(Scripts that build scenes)
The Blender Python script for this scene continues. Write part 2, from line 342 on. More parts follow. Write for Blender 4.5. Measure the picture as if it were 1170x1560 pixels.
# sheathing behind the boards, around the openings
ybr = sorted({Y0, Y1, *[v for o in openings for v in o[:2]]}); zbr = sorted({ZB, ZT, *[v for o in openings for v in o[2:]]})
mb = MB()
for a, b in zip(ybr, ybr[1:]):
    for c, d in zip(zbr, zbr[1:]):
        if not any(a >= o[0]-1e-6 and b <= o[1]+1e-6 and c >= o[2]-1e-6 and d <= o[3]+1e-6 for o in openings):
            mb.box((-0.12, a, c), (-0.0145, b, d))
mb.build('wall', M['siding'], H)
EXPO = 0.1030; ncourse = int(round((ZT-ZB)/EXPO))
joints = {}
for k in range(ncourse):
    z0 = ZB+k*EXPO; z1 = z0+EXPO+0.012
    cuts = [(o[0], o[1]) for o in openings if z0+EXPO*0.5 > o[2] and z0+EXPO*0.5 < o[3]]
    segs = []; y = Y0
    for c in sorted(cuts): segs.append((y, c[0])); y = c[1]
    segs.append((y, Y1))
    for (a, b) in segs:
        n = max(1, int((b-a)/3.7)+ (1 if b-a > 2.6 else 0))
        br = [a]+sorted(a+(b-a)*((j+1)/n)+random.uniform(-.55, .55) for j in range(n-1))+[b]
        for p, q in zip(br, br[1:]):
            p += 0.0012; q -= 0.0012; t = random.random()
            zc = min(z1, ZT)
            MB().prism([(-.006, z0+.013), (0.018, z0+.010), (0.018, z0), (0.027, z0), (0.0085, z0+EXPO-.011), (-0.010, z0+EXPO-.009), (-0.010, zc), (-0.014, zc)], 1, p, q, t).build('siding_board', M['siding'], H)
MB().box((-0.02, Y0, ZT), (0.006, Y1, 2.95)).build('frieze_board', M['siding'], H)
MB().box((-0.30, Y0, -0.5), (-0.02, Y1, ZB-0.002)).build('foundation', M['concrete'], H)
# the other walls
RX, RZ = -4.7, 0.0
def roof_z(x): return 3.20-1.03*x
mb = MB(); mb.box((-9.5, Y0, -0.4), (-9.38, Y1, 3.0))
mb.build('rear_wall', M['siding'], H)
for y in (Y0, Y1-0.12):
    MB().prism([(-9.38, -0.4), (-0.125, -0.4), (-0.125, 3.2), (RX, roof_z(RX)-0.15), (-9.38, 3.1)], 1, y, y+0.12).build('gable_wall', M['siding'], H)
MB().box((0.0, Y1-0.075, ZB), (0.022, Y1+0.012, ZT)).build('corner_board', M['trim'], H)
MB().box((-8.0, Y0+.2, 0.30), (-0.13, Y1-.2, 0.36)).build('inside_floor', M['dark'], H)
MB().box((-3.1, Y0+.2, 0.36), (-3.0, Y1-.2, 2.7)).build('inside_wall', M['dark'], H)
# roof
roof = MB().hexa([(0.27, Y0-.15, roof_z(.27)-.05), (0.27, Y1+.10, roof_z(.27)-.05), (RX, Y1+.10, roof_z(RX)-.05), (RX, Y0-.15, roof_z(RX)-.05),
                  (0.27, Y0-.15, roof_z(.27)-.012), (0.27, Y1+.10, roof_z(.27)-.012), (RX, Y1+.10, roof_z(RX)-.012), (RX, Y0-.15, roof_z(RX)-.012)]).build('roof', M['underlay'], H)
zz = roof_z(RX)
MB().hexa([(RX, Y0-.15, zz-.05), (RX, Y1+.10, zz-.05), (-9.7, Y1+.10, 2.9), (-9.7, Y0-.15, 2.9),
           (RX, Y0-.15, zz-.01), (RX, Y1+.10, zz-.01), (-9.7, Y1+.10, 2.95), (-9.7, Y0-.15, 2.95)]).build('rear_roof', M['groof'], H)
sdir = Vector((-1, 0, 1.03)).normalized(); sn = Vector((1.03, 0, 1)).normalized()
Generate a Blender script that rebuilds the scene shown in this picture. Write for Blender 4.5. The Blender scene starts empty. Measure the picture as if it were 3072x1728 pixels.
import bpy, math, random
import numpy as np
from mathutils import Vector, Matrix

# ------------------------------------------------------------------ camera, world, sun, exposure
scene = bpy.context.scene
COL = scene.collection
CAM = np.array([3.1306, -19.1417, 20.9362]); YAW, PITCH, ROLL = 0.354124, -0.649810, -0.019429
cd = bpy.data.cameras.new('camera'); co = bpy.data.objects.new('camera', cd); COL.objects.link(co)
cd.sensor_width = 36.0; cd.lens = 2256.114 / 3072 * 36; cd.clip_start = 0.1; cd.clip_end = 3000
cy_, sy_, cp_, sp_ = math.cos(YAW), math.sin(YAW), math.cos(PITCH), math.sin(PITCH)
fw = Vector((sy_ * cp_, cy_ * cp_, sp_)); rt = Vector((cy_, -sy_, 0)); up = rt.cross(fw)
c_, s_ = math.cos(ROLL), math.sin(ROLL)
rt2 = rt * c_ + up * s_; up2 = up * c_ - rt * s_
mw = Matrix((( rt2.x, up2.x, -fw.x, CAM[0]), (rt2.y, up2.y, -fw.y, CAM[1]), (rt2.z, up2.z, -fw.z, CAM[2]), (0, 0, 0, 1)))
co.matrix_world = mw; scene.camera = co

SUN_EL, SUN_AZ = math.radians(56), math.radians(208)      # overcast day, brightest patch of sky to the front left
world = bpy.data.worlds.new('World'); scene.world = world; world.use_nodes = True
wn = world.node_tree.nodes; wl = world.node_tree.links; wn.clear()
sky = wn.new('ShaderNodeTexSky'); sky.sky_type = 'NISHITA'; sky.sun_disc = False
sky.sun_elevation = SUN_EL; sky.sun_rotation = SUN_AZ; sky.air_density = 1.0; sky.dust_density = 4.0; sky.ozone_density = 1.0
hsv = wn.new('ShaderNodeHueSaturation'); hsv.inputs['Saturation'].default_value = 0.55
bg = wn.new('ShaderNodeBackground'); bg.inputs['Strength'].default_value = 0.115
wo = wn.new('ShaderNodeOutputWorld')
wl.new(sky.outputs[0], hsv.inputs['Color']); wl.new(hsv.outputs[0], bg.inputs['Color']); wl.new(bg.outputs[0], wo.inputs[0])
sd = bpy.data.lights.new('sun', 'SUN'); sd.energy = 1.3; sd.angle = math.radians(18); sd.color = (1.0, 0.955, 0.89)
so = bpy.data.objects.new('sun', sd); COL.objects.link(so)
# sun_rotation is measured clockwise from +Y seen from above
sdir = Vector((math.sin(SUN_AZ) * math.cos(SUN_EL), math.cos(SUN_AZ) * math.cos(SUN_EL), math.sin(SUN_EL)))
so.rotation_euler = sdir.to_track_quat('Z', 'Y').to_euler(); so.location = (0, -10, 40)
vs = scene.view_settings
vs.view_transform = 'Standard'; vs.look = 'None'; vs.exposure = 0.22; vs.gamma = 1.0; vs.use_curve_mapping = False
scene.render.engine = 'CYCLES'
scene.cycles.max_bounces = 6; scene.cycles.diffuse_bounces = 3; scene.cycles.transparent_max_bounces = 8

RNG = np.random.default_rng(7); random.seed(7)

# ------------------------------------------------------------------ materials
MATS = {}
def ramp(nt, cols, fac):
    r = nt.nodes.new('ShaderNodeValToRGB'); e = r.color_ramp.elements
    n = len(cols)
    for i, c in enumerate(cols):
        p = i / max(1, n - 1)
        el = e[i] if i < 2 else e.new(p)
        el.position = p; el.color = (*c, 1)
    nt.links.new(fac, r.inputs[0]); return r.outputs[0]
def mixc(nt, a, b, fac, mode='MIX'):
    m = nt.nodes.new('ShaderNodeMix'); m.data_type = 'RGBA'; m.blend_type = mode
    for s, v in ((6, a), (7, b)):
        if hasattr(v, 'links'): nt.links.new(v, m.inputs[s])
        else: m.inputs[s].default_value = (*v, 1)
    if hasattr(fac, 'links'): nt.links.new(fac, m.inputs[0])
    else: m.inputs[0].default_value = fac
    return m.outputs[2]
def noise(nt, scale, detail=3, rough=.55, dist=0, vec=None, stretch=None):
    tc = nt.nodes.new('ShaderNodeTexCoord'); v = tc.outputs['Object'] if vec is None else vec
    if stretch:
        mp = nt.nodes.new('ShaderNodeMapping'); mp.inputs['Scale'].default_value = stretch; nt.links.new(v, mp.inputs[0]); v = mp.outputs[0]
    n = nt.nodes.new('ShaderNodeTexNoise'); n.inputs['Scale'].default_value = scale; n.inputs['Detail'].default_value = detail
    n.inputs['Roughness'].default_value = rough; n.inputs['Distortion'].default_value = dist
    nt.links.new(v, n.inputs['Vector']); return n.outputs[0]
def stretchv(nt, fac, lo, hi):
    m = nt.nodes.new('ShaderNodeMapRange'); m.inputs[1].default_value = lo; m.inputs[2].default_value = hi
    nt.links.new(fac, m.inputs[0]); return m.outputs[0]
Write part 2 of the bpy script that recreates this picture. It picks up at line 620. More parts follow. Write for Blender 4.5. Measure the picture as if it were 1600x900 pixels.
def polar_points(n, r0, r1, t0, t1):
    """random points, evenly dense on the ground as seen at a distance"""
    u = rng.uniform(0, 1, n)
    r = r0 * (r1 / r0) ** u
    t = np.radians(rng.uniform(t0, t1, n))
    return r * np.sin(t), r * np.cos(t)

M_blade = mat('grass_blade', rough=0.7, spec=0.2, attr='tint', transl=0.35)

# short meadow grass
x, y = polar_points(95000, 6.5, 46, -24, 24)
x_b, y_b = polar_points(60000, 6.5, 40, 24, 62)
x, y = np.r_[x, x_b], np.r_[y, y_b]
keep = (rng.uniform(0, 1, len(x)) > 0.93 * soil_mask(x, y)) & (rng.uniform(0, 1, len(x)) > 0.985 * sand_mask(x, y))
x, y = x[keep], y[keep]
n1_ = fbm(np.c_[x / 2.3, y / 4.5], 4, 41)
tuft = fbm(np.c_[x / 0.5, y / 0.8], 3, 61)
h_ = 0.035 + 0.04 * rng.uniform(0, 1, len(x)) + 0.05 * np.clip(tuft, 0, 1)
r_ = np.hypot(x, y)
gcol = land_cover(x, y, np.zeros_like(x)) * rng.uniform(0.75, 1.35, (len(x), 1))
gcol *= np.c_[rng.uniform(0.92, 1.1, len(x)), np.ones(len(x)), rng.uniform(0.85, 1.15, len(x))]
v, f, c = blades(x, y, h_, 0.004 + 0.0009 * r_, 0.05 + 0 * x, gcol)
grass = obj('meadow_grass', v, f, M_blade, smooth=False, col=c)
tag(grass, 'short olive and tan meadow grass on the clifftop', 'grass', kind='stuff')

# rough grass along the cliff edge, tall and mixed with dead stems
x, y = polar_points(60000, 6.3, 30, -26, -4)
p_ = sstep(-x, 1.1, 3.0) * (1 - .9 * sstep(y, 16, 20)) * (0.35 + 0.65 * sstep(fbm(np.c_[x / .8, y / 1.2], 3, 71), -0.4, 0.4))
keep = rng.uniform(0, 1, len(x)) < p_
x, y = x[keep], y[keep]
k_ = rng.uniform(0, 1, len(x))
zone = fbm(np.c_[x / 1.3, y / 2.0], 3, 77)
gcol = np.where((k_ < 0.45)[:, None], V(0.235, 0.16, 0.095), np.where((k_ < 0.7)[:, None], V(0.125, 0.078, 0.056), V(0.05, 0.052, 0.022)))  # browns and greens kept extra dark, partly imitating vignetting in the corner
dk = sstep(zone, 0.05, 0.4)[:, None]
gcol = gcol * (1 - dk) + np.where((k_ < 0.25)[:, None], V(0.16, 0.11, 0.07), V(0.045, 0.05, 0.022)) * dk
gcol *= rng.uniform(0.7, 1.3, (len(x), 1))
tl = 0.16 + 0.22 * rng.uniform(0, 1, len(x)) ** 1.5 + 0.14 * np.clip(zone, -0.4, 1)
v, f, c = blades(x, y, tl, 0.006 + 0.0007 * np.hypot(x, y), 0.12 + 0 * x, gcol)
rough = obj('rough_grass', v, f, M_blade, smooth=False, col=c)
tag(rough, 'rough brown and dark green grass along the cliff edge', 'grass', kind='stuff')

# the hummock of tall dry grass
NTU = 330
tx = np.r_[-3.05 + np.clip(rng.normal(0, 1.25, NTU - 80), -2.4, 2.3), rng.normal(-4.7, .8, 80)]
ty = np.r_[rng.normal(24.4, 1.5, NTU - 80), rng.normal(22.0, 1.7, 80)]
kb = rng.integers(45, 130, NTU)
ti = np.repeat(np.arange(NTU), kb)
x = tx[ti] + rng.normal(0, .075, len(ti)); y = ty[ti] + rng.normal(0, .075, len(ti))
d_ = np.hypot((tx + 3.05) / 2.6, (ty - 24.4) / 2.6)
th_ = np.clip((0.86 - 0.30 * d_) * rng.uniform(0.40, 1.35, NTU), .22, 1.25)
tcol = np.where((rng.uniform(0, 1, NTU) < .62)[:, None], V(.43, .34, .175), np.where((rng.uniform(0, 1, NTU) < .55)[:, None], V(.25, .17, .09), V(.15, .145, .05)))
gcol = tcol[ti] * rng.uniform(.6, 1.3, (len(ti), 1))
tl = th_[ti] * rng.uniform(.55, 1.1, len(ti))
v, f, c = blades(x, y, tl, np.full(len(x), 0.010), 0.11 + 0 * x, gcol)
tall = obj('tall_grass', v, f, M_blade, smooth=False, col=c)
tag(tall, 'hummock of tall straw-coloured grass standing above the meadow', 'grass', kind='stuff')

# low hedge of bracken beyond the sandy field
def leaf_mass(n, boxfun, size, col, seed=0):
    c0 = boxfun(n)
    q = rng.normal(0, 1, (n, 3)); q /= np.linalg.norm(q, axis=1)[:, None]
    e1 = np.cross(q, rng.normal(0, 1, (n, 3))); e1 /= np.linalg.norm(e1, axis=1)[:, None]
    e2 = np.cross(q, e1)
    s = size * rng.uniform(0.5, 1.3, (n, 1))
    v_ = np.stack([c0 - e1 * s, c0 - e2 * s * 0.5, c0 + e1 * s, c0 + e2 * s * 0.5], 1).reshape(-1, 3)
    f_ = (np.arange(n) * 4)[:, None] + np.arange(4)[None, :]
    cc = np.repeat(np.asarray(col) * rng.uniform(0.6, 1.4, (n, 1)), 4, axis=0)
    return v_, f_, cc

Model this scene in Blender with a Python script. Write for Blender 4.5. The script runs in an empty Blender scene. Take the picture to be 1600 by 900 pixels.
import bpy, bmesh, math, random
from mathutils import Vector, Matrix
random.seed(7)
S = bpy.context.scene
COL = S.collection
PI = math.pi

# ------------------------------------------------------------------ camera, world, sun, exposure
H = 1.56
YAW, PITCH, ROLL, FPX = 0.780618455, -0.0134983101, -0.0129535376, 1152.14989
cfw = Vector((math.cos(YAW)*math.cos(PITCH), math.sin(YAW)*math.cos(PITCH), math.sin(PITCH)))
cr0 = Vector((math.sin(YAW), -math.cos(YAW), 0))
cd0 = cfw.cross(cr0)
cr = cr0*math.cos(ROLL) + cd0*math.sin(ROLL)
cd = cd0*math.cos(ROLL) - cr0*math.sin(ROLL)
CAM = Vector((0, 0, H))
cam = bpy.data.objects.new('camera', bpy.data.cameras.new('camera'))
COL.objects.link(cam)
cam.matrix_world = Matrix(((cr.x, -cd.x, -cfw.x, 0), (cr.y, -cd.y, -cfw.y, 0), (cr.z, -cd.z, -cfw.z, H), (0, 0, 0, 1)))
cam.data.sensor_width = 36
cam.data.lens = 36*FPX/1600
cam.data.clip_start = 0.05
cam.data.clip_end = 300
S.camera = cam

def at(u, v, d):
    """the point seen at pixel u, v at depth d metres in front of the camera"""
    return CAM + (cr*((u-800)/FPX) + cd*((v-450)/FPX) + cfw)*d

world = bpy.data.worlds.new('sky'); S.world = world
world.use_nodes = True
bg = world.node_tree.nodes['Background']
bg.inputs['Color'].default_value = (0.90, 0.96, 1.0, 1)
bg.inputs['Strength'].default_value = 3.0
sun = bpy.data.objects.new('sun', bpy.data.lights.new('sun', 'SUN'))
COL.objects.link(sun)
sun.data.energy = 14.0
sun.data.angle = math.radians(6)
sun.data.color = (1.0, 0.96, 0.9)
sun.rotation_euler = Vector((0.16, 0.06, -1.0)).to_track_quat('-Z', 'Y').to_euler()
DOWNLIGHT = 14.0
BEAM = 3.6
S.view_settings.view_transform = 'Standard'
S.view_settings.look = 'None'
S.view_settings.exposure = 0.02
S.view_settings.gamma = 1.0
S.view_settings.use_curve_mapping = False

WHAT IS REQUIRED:
Extract, word for word, every line beginning with the one that holds "v, f, c = blades(x, y, h_, 0.004" and concluding with the one that holds "tag(rough, 'rough brown". Include both of those lines.

FINAL RESULT:
v, f, c = blades(x, y, h_, 0.004 + 0.0009 * r_, 0.05 + 0 * x, gcol)
grass = obj('meadow_grass', v, f, M_blade, smooth=False, col=c)
tag(grass, 'short olive and tan meadow grass on the clifftop', 'grass', kind='stuff')

# rough grass along the cliff edge, tall and mixed with dead stems
x, y = polar_points(60000, 6.3, 30, -26, -4)
p_ = sstep(-x, 1.1, 3.0) * (1 - .9 * sstep(y, 16, 20)) * (0.35 + 0.65 * sstep(fbm(np.c_[x / .8, y / 1.2], 3, 71), -0.4, 0.4))
keep = rng.uniform(0, 1, len(x)) < p_
x, y = x[keep], y[keep]
k_ = rng.uniform(0, 1, len(x))
zone = fbm(np.c_[x / 1.3, y / 2.0], 3, 77)
gcol = np.where((k_ < 0.45)[:, None], V(0.235, 0.16, 0.095), np.where((k_ < 0.7)[:, None], V(0.125, 0.078, 0.056), V(0.05, 0.052, 0.022)))  # browns and greens kept extra dark, partly imitating vignetting in the corner
dk = sstep(zone, 0.05, 0.4)[:, None]
gcol = gcol * (1 - dk) + np.where((k_ < 0.25)[:, None], V(0.16, 0.11, 0.07), V(0.045, 0.05, 0.022)) * dk
gcol *= rng.uniform(0.7, 1.3, (len(x), 1))
tl = 0.16 + 0.22 * rng.uniform(0, 1, len(x)) ** 1.5 + 0.14 * np.clip(zone, -0.4, 1)
v, f, c = blades(x, y, tl, 0.006 + 0.0007 * np.hypot(x, y), 0.12 + 0 * x, gcol)
rough = obj('rough_grass', v, f, M_blade, smooth=False, col=c)
tag(rough, 'rough brown and dark green grass along the cliff edge', 'grass', kind='stuff')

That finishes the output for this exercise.